Well the process of making new blocks on the blockchain happens when a bitcoin miner successfully solves SHA256 hash algorithms which means that anybody with spare computer time can dedicate it to solving these algorithms, producing new blocks and in turn earning some bitcoin for the effort. Of course Raspberry Pi's were soon on the scene and for a relatively small investment people could have a dedicated bitcoin miner which worked 100% of the time contributing to the bitcoin system and earning them bitcoins as they slept! People started setting up distributed computing systems and Raspberry Pi cluster to gain the upper hand but it wasn't long before other technology took over in the name of FPGA's. People realized that SHA256 algorithms could be solved orders of magnitude faster using dedicated FPGA's which meant that slower systems li9ke Raspberry Pi's stood no chance of competing and soon bitcoin mining on processor based system became a worthless fruitless endeaver.


FPGA mining became so popular that the big players got together and developed a custom ASIC to do the job of mining, where a processer can mine 5-10MH/s the custom ASIC's can mine 5-10TH/s which is pretty much a million times more per second than processor based systems.


The original idea of bitcoin was for it to be a decentralized currency where no 1 person or collective of people can make changes that would restrict its normal value but as less and less people are contributing towards bitcoin mining because of these big players its soon going to leave just a consortium of large organised ASIC based bitcoin miners who would then have the ability to increase or restrict the flow of bitcoins into the market thereby gaining control over the value of the currency. By controlling the system they could decide how many blocks to add into the blockchain and control the rate of transactions.

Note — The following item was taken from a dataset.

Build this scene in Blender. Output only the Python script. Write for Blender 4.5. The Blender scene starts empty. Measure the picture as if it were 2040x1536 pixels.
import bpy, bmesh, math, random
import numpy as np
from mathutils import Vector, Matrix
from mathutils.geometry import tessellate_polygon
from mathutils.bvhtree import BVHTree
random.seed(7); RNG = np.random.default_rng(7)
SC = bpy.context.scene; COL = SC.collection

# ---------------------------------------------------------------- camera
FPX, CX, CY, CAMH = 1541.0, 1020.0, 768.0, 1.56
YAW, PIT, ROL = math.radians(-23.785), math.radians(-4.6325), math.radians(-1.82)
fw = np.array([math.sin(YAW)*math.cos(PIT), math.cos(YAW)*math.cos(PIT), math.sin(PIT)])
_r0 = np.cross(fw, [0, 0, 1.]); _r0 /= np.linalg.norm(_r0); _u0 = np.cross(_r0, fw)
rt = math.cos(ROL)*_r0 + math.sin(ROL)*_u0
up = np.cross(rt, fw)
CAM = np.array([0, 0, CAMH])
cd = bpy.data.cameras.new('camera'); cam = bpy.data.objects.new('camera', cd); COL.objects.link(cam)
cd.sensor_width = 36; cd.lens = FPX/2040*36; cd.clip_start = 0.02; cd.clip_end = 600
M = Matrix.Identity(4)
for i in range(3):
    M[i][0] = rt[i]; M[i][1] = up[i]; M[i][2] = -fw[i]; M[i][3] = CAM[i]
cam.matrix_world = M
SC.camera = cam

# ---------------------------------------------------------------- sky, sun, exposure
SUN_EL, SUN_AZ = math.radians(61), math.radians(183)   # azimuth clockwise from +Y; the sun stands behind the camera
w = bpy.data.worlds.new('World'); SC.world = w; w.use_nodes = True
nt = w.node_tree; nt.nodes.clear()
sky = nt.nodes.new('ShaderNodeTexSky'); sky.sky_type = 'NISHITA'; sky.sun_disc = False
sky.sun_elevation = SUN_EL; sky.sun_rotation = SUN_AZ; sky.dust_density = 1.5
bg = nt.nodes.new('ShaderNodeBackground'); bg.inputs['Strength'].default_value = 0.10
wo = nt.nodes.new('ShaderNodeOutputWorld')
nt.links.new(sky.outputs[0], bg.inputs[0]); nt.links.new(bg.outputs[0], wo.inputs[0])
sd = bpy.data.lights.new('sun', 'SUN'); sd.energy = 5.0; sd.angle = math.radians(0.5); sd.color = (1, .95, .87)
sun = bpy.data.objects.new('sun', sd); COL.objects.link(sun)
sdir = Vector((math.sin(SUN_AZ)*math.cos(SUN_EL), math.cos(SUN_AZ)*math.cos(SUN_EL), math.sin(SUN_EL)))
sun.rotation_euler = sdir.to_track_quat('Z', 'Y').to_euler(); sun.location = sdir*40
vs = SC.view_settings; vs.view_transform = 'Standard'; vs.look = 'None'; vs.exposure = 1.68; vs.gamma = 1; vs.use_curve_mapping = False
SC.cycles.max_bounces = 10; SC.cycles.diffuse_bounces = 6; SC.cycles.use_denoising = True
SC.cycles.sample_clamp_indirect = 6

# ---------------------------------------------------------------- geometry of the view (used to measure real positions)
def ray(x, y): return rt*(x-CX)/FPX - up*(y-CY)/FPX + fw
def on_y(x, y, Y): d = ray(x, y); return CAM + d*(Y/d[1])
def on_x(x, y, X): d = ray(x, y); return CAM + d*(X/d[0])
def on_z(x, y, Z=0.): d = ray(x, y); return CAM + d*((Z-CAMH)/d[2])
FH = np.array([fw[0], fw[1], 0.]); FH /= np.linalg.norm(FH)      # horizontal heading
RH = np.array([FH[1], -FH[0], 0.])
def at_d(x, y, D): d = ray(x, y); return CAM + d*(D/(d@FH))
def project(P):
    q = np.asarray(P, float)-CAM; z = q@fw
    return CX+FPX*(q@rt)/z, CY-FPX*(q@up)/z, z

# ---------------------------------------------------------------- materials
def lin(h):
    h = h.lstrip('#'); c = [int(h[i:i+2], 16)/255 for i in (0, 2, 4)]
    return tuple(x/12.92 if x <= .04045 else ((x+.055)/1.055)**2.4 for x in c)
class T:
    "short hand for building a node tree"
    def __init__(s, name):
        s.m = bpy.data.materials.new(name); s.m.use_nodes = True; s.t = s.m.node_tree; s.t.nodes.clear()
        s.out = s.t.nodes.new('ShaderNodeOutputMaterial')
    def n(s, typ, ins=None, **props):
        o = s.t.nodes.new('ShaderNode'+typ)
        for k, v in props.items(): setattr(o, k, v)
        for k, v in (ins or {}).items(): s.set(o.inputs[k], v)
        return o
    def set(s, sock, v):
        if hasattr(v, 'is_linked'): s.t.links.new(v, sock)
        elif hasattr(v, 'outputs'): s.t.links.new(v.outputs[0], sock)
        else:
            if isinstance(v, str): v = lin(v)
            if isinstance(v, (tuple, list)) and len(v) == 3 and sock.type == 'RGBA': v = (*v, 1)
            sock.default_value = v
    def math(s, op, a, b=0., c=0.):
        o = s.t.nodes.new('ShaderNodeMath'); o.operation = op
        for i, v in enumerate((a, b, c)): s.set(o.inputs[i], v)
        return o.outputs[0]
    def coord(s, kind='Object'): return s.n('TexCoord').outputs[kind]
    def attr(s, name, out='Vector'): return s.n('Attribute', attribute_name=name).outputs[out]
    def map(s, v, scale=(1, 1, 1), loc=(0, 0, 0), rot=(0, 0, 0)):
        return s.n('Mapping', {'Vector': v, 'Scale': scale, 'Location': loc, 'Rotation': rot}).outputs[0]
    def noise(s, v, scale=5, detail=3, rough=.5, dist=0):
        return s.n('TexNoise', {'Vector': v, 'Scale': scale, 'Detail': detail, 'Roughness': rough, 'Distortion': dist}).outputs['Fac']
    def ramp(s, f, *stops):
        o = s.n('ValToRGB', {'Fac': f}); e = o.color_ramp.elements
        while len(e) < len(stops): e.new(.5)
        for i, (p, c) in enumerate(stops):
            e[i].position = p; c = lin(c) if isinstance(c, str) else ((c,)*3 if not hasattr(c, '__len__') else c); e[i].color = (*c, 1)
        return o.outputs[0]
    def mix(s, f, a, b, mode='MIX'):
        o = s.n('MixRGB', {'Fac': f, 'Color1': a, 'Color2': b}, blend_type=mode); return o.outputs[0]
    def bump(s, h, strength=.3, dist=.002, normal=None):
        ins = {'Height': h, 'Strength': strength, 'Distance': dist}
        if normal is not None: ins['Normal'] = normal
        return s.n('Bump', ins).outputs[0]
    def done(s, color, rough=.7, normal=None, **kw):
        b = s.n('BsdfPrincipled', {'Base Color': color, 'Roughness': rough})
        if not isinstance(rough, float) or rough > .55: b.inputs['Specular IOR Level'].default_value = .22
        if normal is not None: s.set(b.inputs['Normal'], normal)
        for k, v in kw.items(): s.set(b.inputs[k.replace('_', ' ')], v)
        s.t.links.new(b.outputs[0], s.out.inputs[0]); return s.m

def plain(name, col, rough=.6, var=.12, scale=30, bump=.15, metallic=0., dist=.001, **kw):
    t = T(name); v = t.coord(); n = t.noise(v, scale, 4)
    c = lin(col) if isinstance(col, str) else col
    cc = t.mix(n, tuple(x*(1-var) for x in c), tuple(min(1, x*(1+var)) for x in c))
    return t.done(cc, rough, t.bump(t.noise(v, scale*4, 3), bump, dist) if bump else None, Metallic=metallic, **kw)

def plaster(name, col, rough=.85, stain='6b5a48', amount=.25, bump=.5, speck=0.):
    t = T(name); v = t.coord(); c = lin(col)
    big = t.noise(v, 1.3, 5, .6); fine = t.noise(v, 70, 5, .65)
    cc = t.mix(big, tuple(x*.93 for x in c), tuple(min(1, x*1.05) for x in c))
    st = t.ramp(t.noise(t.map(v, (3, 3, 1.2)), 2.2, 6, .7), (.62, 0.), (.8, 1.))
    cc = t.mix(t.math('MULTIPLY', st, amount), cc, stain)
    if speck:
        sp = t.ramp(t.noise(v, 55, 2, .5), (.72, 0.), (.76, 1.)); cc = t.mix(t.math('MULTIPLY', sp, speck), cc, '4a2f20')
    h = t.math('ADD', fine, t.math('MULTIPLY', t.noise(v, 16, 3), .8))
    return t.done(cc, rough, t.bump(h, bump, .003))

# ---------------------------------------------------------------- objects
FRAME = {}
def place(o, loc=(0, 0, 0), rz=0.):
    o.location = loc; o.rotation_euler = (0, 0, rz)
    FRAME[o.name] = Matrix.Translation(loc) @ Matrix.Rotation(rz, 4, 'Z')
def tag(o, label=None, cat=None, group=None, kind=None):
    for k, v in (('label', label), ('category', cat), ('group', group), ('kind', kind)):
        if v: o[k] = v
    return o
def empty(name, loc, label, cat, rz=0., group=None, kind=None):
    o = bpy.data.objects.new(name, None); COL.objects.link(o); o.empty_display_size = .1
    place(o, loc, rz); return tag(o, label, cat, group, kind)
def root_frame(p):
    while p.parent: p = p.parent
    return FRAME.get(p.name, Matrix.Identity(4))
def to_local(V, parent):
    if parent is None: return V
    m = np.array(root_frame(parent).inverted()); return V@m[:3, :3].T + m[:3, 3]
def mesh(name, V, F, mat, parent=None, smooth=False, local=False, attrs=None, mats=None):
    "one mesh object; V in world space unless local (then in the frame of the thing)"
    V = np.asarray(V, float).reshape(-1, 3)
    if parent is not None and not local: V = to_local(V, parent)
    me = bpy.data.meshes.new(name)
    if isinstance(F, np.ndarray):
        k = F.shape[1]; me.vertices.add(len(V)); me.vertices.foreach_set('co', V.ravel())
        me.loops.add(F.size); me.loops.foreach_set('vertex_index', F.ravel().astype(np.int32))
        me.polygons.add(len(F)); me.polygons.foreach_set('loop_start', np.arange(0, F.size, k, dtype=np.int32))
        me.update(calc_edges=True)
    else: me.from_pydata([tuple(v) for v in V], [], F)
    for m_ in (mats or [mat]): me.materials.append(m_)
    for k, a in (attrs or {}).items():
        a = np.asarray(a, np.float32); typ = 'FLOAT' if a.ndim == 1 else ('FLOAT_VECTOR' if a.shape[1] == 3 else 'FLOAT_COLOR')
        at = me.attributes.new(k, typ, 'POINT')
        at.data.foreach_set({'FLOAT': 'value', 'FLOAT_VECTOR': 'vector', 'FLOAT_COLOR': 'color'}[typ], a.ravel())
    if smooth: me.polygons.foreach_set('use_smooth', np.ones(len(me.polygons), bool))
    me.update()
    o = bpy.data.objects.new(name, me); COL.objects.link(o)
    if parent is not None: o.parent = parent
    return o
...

In an attempt to restore this de-centralization a new hard fork is going to occur (planned for 25th October 2017) to create a new currency called bitcoin gold(BTG) where the major change will be the algorithms that need resolving to create new blocks on the blockchain, the original bitcoin will still exist and as before you keep your original coins but also gain that same amount of coins in the new currency.


So What Are These Changes And What Does They Have To Do With Raspberry Pi's?


Well the new coin Bitcoin Gold(BTG) aims to make mining bitcoins a more level playing field once again by using Equihash mining rather SHA256 mining. Equihash mining is more complex and requires more memory based solutions transferring values backwards and forwards which should take away some of the advantage of using ASIC's. Its thought that using an equihash based system normal processors will be able to mine at around 10-30H/s and FPGA/ASIC systems will mine at around 1000-3000H/s so the ASIC based systems will still have an advantage but only in the order of about 100 times more per second rather than the million times it is with SHA256.


And what does it have to do with Raspberry Pi's? well if this new cryptocurrency takes off we should start seeing more people mining bitcoins with processor based systems again and renewed interest in Rasberry Pi based bitcoin miners if you have one sat collecting dust in a drawer maybe you should think about mining Bitcoin Gold(BTG) with it while you sleep!


Will Bitcoin Gold Take Off?


Bitcoin gold isn't the only hard fork coming up, theres also the segwit2x/BTC1 fork approaching too and with a previous hard fork Bitcoin Cash it means that there are a lot of cryptocurrencies appearing based upon the original bitcoin which I think we can agree will always be there but who knows if these new currencies produced by hard forks are going to stand the test of time. I suppose it depends on whether people actually use them, invest in them and most importantly whether their promises work out. All it takes is for somebody to create an FPGA/processor hybrid that can gain huge advantage over normal processor based system again to sink the dreams of Bitcoin Gold. We'll have to wait and see!